In response, Nelson, 55, deleted her tweet and twice expressed regret for causing offense — on Twitter and via an open letter.
Nelson also asked to join open forums hosted by the student government to discuss the issue, but said her requests were denied because students felt they would be unable to speak freely in her presence. She said the school newspaper also declined to publish her open letter, citing concerns over its length.
Finally, Nelson was told she could speak at a campus forum on Nov. 9. But, in the days leading up to the event, she said CHU’s Dean of Students openly expressed concerns for her safety in a meeting, so she prioritized her personal safety and decided not to attend.
“In the end this is about the First Amendment,” Nelson said. “This is about whether they had the right to bring my private tweet — my protected speech — into the workplace and create a hostile environment.”
Kelley McGee, director of public relations at Christopher Newport University, told The Post: “Ms. Nelson’s allegations of discrimination and retaliation are without merit. We provided her with an opportunity to engage in dialogue on campus, but she chose not to avail herself of that and we respect her choice.”
The university did not renew Nelson’s contract, and she said cancel culture has officially squeezed her out of academia. Now, she worries about where our campuses are headed.
“What are we teaching our young people as far as life skills go if everything we do offends them, and every time they’re offended they protest and get their way?” she said.
DORIAN ABBOT: “The goal was to silence me“
University of Chicago geophysics professor Dorian Abbot was thrilled when MIT invited him to deliver their prestigious annual John Carlson Lecture last September. Although he planned to speak about planets orbiting stars, it was ultimately his views on affirmative action that prompted MIT to call off the event.
After his invitation was announced, outraged MIT students took to Twitter to circulate an op-ed Abbot coauthored last summer, in which he argued that admissions policies should be based on merit, not immutable characteristics.
“At first I thought, ‘Oh, this is just silly. There are just a dozen students misbehaving on Twitter, who cares,’” Abbot told The Post.
But pressure to cancel the lecture exploded on social media, and within a week MIT had caved to the mob.
Abbot, 40, said he received a call from MIT’s department chair, Robert van der Hilst, to tell him the lecture had been called off, citing his article as the reason.
“The goal was to silence me, to force me to retract my views, and to intimidate everyone else from sharing any views like that,” Abbot said. “Just because you disagree with me doesn’t mean that I shouldn’t be able to participate in science.”
An MIT spokesperson directed The Post to van der Hilst’s statement from last fall, which stated: “We felt that with the current distractions we would not be in a position to hold an effective outreach event. I made this decision at my discretion, after consulting with faculty and students in the department.”

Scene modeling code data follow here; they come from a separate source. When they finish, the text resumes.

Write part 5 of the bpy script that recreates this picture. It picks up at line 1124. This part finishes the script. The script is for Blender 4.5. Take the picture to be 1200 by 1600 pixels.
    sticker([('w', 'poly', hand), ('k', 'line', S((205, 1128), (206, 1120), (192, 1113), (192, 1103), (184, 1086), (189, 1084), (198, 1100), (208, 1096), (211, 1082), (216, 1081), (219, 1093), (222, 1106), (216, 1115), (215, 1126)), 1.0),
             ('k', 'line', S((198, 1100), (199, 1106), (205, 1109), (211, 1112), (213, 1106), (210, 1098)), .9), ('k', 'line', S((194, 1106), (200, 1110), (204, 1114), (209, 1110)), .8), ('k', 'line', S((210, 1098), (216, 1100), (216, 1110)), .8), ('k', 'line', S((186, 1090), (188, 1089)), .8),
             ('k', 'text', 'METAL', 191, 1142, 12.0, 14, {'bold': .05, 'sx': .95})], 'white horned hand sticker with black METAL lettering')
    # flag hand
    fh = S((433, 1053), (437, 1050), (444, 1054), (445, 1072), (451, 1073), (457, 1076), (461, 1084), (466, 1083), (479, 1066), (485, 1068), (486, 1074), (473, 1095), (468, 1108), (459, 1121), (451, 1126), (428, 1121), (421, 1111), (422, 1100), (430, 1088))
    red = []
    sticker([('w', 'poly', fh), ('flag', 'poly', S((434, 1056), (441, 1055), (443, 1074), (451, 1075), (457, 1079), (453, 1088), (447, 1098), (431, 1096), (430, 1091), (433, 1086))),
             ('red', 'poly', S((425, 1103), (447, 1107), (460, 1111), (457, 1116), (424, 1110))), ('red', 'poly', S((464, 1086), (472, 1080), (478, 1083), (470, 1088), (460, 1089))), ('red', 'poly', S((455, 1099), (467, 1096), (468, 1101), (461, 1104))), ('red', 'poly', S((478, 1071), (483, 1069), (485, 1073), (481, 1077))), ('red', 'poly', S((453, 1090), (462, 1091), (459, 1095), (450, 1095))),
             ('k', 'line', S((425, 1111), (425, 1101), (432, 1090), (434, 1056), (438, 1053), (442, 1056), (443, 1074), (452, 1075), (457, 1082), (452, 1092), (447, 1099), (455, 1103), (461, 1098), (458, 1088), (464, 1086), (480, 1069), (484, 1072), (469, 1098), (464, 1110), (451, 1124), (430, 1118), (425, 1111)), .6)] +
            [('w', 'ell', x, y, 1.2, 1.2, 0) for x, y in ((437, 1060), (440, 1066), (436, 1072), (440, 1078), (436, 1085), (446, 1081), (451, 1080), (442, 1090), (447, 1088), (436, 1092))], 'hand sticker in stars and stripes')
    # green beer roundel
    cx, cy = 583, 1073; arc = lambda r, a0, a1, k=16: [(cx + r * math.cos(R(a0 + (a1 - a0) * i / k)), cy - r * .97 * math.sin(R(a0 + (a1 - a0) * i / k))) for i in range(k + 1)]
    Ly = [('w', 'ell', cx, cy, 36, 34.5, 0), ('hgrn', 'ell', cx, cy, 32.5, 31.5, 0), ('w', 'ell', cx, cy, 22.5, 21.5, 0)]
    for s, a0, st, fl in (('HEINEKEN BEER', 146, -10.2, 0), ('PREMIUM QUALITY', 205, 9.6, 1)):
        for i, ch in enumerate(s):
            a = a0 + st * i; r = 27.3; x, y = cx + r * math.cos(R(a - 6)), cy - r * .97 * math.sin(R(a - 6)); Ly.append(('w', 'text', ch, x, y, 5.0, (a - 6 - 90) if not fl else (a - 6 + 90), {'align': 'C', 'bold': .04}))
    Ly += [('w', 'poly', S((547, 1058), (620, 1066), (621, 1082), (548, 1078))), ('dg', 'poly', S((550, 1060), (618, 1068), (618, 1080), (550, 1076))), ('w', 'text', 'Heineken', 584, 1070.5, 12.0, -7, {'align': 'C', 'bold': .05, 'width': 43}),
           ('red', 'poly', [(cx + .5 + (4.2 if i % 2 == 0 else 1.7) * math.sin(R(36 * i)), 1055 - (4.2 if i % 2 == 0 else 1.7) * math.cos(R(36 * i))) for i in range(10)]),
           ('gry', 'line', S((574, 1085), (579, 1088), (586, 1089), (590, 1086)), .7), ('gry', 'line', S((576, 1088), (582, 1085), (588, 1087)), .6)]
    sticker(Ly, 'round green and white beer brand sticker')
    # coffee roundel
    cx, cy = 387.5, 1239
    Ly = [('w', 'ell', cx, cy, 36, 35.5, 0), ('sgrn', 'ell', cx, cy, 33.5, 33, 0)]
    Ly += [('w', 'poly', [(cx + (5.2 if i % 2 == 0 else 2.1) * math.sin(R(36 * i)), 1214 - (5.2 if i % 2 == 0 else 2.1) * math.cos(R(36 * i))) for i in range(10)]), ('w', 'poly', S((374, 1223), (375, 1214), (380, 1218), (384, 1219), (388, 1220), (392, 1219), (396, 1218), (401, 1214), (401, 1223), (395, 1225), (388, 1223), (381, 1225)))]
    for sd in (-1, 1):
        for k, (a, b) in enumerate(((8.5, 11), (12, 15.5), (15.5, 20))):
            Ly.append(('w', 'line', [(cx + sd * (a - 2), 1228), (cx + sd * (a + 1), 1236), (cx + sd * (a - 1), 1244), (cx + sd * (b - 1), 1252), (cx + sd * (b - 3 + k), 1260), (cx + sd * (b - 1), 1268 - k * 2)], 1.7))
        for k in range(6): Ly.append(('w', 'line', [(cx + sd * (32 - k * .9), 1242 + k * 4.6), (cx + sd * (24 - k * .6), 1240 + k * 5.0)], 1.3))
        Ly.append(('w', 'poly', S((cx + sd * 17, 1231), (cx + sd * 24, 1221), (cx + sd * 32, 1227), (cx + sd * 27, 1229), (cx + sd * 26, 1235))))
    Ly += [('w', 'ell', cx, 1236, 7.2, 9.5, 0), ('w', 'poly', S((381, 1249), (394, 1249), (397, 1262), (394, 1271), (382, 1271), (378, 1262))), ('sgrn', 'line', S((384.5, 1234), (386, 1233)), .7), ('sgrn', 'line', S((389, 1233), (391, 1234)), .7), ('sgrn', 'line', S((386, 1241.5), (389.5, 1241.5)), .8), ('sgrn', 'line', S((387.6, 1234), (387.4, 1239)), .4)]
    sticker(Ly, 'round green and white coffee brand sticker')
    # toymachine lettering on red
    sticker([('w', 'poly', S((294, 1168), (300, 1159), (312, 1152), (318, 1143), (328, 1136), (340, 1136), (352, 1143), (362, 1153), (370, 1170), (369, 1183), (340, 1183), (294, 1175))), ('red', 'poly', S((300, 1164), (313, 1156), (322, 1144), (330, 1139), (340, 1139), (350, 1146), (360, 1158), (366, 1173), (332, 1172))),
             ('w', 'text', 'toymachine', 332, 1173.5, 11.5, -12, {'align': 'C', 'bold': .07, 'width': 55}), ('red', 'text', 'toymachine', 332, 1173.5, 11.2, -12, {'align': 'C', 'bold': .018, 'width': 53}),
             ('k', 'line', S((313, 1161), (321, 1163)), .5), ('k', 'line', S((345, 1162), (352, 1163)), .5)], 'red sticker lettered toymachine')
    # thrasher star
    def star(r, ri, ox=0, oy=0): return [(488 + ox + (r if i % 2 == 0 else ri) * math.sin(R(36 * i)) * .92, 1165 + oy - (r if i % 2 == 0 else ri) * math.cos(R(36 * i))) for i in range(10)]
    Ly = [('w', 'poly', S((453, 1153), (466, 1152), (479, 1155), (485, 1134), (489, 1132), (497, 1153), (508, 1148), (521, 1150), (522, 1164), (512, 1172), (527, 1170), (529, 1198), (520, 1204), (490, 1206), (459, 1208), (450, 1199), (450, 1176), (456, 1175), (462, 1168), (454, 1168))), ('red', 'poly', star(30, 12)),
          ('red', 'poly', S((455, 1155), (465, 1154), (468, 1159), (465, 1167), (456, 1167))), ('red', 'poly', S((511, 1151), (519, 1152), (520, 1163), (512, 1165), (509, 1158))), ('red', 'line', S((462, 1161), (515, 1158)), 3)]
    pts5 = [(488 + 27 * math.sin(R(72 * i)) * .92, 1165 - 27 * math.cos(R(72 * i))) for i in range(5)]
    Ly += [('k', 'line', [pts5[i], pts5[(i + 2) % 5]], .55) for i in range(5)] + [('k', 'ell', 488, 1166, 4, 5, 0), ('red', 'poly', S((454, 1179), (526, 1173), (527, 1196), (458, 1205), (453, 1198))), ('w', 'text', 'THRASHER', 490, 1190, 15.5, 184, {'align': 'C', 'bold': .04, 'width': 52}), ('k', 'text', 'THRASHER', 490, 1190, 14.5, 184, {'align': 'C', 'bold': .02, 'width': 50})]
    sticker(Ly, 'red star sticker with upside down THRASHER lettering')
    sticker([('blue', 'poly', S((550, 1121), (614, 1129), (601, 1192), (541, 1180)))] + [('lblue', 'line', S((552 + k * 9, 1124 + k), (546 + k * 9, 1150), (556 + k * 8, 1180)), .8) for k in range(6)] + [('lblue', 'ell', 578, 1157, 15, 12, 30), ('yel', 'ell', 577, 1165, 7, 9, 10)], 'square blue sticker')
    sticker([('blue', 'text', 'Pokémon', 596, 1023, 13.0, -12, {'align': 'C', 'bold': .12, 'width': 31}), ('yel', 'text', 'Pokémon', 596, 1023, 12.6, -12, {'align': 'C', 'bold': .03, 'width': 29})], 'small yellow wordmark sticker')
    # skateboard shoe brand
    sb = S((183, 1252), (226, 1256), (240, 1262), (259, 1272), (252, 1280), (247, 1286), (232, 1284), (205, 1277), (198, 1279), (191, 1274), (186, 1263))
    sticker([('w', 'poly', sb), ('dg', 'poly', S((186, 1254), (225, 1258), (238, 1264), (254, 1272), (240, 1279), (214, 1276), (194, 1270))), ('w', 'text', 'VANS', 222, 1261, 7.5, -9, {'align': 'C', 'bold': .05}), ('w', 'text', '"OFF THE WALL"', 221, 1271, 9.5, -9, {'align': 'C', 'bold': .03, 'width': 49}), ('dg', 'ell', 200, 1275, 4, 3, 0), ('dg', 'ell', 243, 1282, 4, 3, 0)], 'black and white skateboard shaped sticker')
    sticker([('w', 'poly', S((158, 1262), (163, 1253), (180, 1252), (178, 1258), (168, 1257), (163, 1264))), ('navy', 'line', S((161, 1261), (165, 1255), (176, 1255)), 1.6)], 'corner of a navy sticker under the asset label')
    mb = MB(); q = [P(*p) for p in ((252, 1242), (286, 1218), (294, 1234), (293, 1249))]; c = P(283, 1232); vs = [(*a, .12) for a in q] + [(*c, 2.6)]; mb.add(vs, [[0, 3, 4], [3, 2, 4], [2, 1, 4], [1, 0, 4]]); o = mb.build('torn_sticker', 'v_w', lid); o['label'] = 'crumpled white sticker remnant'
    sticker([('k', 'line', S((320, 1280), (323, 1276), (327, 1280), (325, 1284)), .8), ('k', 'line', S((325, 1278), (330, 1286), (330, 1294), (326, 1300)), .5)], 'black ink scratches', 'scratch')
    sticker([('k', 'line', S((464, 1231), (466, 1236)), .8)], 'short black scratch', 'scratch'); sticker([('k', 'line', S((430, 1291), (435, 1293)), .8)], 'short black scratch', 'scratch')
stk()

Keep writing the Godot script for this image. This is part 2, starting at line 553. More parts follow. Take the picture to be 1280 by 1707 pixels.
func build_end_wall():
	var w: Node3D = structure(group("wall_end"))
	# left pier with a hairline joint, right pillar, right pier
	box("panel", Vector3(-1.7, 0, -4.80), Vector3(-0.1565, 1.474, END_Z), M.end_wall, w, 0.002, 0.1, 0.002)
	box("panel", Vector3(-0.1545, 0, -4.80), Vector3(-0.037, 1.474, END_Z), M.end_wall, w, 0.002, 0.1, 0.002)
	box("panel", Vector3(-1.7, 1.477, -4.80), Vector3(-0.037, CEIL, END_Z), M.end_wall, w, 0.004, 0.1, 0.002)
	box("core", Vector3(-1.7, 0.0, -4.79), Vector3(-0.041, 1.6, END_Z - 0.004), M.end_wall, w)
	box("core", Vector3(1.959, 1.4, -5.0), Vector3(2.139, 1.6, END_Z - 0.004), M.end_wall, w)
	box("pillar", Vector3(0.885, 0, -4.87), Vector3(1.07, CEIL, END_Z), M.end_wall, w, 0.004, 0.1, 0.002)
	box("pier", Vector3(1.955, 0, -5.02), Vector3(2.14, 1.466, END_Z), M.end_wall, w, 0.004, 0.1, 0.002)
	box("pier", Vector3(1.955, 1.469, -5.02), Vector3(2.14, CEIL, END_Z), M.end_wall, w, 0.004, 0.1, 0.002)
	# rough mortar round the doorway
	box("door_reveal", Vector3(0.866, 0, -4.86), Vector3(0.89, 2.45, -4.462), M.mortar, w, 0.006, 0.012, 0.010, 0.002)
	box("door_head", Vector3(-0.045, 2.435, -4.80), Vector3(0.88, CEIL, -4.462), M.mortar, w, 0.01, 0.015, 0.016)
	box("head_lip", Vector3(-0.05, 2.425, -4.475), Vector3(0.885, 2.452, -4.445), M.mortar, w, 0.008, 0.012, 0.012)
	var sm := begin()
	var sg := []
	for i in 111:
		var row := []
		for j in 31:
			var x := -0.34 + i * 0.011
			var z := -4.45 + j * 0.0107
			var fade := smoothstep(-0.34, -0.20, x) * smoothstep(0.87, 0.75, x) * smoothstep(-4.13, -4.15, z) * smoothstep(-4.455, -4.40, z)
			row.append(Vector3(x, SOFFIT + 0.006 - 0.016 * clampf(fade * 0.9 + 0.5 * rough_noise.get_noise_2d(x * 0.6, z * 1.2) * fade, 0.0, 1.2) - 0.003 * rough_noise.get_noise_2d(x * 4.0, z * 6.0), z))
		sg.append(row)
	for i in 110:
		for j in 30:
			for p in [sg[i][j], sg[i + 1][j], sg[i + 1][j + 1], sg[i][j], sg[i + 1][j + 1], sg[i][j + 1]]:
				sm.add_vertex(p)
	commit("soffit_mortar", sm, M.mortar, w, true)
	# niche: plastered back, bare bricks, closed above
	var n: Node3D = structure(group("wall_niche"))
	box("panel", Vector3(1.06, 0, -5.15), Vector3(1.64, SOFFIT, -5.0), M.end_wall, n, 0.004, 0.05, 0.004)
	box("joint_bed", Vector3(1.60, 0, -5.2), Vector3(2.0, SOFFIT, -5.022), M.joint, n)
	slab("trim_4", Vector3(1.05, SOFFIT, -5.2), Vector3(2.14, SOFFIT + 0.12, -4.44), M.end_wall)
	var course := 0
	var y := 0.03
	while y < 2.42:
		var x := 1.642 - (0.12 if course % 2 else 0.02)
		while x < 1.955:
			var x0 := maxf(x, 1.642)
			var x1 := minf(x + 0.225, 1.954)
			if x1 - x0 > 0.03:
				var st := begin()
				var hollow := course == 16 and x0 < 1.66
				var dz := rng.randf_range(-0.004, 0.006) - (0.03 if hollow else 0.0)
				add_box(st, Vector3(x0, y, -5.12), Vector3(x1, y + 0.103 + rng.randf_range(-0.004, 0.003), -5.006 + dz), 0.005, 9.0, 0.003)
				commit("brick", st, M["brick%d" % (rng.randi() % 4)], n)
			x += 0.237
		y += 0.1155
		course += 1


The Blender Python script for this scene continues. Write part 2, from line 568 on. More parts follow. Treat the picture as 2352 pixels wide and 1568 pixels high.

Since the controversy, Abbot said fellow professors have removed their names from papers they worked on with him. He said he was even removed from a grant proposal submitted to the National Science Foundation after other scholars refused to participate if he was part of the team.
But his rebuke also sparked national outrage and an outpouring of support. Professor Robert George, who serves as head of the James Madison Program at Princeton, invited Abbot to give his lecture there instead, where he attracted a virtual audience of 3,000. And, thanks to his tenure, Abbot has not lost his full-time position at the University of Chicago.
“Sometimes you can say what you want and get by,” Abbot said. “But that requires that you’re a tenured person at the right place, and most people aren’t. They’ll just get crushed if they try to express a heterodox opinion.”
Rikki Schlott is a student, journalist, activist and fellow at FIRE, the Foundation for Individual Rights in Education.